President of GM Brazil and Mercosur division, Jaime Ardila, photo provided by
President of GM Brazil and Mercosur division, Jaime Ardila, photo provided by

RIO DE JANEIRO – When America sneezes, Brazil catches a cold. That old saying can be particularly true for industries with an overwhelming dependency on the United States economy.

In the automobile manufacturing trade, that proverbial sneeze came on Monday of last week, when General Motors filed for bankruptcy in a Manhattan courthouse.

The world’s second largest automaker has put in a request for ‘Chapter 11′ protection against creditors after sustaining total losses of US$81 billion over the last four years. And yet, it looks like GM Brazil’s economic health will not be affected.

According to the President of GM’s Brazil and Mercosur division, Jaime Ardila, the Brazilian arm of the embattled US automotive giant is to remain stable in light of the North American collapse. Sales from 2008 to 2009 have gone from strength to strength, up 3% against the grim backdrop of a 20% slide in US sales. In May of this year, GM sold 48,000 vehicles in Brazil, up from 35,000 in April.

Ardila has assured concerned parties that GM Brazil operates as a financially independent entity, and will continue to do so. He has also asserted that should additional financing become necessary, it can be sourced locally, further distancing GM Brazil from the entangled US situation. As would be expected, the prospect of job losses cannot be discounted, however this is more a reflection of the current economic climate than a result of the larger GM dilemma. GM Brazil currently employs 21,000 people, and this figure is expected to be reassessed at the end of the month when an agreement to reduce the taxing of cars expires.

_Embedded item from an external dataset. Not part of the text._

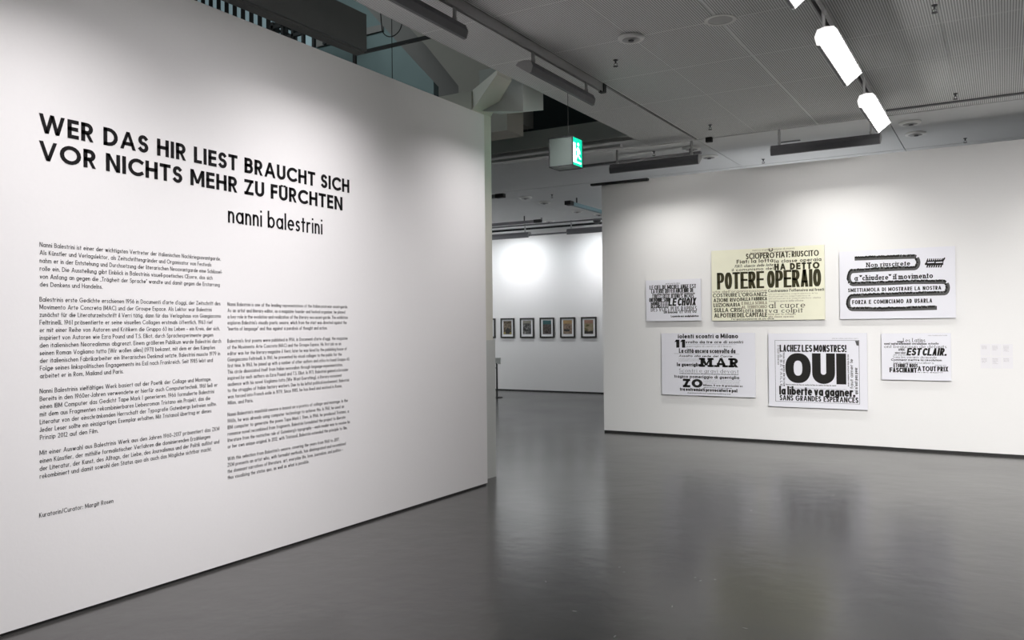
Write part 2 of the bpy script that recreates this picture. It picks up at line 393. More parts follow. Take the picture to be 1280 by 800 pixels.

In GM Brazil’s favor, the regional investment programme of US$2.5 billion USD until 2012 is to be maintained, of which US$2 billion is earmarked for Brazil. Some of these resources are to be used in producing a new model, the Viva, which could be completed as early as this year, and four new models are scheduled for completion in 2010. Brazil is GM’s key Latin American market, where sales have been rising despite a severe economic slowdown.

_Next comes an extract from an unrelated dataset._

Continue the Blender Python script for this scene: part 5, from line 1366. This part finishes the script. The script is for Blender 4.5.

There is one repercussion for Brazil, however. The US government will own both ‘New GM’ and GM Brazil for a while. What this means for Brazil remains to be seen. According to Mr. Ardilam, “In financial terms, GM Brazil is healthy, profitable, and in 2008 had it’s best year. This gives us peace of mind that we have sufficient resources to ensure our operation and investment programme. GM Brazil does not need or expect outside help.”

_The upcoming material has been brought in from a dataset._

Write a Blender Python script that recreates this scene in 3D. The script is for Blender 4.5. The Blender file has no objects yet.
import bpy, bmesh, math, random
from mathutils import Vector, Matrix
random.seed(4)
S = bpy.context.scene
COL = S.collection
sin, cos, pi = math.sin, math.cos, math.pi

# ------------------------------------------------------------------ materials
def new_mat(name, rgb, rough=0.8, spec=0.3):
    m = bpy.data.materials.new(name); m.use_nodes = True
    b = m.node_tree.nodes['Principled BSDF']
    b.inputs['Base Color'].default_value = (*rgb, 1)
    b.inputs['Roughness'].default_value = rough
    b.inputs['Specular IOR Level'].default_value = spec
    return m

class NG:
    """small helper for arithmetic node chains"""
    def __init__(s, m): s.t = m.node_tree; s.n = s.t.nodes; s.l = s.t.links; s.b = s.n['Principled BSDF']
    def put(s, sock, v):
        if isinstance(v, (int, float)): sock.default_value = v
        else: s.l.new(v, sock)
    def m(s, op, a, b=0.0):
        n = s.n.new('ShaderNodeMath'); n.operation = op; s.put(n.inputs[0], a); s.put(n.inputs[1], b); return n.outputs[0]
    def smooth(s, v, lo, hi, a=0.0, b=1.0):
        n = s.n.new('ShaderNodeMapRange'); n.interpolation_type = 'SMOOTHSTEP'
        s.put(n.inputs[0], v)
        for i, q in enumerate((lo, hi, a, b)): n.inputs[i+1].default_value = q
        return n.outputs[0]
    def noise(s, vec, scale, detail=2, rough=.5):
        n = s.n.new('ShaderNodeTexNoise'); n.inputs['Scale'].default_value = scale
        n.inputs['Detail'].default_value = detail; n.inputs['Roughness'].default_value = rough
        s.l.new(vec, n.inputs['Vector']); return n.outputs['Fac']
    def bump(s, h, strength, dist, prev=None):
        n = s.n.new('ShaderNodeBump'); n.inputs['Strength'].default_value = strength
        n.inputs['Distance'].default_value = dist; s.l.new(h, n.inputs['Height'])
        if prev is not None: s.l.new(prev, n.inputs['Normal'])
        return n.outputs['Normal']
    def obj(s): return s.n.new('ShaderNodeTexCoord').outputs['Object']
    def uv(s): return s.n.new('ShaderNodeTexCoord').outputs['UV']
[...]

The case is America’s largest instance of industrial insolvency, the third largest US bankruptcy of any kind, and means that GM is the second of the top three US auto manufacturers to be placed under government control. Producing brands such as Chevrolet, Cadillac, Opel and Vauxhall, the company has ceased, after 84 years, to be included in the Dow Jones industrial average.

The company is to be split into the so-called ‘Old GM’, and ‘New GM’; the former includes those aspects of the business earmarked for sale, while the latter includes GM Brazil and other divisions deemed to be in good health. ‘New GM’ is also the part of the company that will fall under temporary control of the US Government. It is expected that this government administration will last for a period of 2-3 months.